Problem to solve
Extract, exactly, the lines from the line containing "Reconstruct this image" to the line containing "random.seed(7)", with both lines included and any pictures left out.

Data provided
◆ ◆ ◆ ◆ ◆

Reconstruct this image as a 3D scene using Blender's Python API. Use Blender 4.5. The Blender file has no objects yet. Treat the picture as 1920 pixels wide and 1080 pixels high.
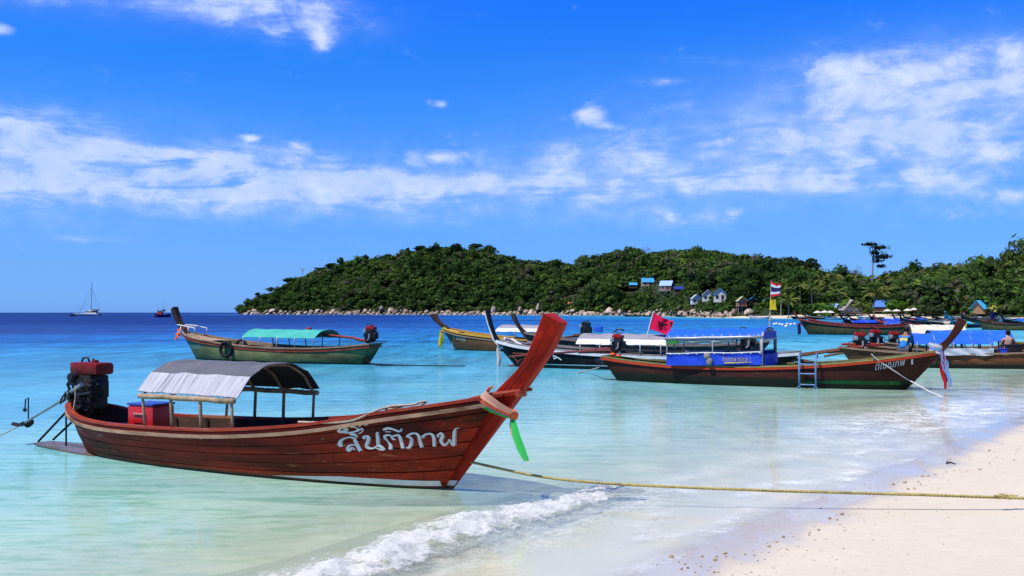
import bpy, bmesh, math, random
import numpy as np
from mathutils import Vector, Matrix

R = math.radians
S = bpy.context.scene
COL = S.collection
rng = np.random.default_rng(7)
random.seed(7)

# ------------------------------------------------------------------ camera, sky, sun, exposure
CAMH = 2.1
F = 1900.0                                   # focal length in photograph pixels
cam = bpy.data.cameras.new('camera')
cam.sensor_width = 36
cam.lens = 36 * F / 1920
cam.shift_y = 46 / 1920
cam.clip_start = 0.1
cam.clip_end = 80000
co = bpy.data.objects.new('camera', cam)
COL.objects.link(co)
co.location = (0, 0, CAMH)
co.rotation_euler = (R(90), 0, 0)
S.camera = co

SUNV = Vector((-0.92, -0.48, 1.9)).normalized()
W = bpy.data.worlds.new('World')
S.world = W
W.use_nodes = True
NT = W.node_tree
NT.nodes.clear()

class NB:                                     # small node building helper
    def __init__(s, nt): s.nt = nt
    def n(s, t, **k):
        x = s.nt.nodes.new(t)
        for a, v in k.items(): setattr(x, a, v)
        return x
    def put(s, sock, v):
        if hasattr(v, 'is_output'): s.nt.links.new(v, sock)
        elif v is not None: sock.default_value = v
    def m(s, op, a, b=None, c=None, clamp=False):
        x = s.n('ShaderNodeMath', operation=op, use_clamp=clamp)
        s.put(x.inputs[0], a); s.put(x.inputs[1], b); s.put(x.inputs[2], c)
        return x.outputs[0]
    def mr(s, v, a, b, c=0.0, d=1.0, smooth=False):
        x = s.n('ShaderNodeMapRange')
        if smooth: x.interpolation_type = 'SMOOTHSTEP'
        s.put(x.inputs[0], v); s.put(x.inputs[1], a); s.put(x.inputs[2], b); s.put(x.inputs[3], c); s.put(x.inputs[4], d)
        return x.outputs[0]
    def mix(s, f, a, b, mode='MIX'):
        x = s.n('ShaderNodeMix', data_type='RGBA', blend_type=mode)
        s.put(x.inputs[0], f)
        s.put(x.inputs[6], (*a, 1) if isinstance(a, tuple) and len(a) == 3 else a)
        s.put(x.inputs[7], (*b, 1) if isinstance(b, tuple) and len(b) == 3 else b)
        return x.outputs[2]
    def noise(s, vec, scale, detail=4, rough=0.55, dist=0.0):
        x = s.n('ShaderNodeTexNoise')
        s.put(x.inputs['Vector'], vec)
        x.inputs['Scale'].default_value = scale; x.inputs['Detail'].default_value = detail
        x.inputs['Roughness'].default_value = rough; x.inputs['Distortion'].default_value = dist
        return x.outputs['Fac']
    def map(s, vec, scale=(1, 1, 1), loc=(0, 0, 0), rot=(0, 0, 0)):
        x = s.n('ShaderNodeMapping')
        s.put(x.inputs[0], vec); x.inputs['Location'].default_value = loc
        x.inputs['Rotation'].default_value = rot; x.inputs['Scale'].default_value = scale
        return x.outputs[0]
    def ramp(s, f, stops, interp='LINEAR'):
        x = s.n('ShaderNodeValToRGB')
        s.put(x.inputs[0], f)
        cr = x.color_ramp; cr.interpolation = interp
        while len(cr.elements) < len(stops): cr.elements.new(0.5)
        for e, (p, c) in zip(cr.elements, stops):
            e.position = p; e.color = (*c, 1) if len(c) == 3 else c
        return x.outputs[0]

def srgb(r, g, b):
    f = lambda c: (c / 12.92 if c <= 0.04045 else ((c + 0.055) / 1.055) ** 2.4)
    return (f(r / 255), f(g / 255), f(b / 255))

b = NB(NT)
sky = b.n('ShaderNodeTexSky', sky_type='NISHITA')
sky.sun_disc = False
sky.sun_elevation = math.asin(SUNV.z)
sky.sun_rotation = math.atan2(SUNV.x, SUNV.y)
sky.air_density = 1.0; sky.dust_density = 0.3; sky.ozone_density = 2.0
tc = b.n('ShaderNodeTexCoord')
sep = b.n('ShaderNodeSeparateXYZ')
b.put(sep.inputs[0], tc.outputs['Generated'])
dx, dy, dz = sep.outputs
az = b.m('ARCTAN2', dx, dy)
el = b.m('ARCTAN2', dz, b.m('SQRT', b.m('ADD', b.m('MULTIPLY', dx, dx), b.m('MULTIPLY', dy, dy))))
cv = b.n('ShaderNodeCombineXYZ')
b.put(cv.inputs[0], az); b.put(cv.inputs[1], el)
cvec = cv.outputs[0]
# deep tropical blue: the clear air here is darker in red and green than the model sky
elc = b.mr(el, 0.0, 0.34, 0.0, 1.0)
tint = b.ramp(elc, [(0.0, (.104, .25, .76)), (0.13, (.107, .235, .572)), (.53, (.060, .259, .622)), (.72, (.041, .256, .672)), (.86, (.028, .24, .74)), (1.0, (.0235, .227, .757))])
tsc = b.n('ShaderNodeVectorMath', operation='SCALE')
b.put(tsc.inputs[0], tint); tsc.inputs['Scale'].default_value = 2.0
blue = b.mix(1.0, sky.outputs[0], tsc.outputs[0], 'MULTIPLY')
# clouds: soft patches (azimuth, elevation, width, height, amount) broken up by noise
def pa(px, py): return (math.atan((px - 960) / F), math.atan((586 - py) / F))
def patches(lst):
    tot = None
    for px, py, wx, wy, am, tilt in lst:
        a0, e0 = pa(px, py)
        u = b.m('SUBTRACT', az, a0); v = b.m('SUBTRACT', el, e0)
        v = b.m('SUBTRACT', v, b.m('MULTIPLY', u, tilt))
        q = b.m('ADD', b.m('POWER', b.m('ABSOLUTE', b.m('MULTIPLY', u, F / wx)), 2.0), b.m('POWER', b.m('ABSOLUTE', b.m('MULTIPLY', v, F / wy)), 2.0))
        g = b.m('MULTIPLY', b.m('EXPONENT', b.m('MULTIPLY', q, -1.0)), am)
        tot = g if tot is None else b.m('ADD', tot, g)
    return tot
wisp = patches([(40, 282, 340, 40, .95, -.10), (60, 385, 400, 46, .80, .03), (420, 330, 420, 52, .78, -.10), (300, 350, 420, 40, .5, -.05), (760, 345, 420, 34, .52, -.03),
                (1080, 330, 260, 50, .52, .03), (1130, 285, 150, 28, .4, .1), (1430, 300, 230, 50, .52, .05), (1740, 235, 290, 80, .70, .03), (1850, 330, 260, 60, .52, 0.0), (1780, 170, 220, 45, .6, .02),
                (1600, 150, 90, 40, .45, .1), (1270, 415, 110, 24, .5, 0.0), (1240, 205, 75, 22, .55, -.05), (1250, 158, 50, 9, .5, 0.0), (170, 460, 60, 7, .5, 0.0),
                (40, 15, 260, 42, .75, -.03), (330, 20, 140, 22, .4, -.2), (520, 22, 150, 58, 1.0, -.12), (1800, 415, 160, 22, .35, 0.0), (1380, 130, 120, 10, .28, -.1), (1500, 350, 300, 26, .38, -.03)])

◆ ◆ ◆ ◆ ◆

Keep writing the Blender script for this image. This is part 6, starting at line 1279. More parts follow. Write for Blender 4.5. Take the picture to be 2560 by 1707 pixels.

◆ ◆ ◆ ◆ ◆

Problem solution
Reconstruct this image as a 3D scene using Blender's Python API. Use Blender 4.5. The Blender file has no objects yet. Treat the picture as 1920 pixels wide and 1080 pixels high.
import bpy, bmesh, math, random
import numpy as np
from mathutils import Vector, Matrix

R = math.radians
S = bpy.context.scene
COL = S.collection
rng = np.random.default_rng(7)
random.seed(7)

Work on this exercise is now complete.